À l’échelle intra-européenne, l’exacerbation de la concurrence est également perceptible, même si elle est plus récente. Elle se manifeste essentiellement entre la France, première puissance agricole européenne, et l’Allemagne qui, depuis la fin des années quatre-vingt-dix, a investi dans le secteur agricole et alimentaire, au point de rattraper puis de dépasser la France en termes de parts de marché (produits laitiers, viande de porc en particulier). Il s’en est suivi un vaste débat relatifs aux instruments économiques ayant permis à l’Allemagne de monter en compétitivité (coûts salariaux, réglementations, concentration des élevages…).

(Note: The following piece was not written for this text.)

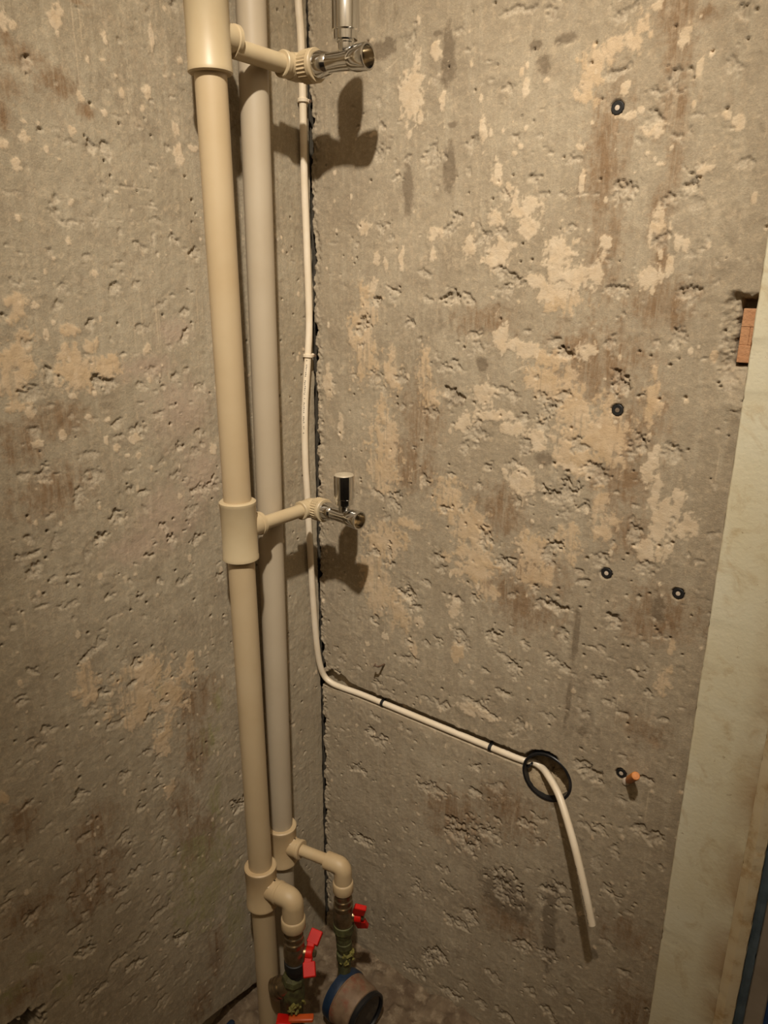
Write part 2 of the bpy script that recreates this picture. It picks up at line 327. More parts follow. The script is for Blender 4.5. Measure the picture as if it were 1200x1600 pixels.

Si l’on se penche maintenant sur les cas de pays qui importent massivement des produits agricoles et alimentaires, il s’agit pour eux de sécuriser leurs approvisionnements. La Chine, pourtant grand producteur de certains produits carnés (plus de 50% de la production mondiale de viande porcine) et de céréales, constitue l’un des grands importateurs de produits agricoles, oléagineux en particulier afin de nourrir le bétail. Elle capte en effet 50% environ des échanges mondiaux de soja. Pour sécuriser ses approvisionnements, notamment dans un contexte de hausse des prix agricoles et de diminution de ses surfaces cultivables, la Chine a eu recours ces dernières années à la location ou à l’achat de terres agricoles essentiellement sur le continent africain, stratégie également partagée par des pays comme ceux du Proche et du Moyen-Orient. Les terres disponibles dans le monde sont donc l’objet de convoitises économiques et financières.

Alors que l’édition 2012 du Salon de l’agriculture s’achève, il était important de rappeler que l’agriculture et l’alimentation s’inscrivent de plus en plus dans des stratégies de puissance et de conquête de pouvoir économique. Nourrir les êtres humains peut ainsi conduire à des tensions géopolitiques.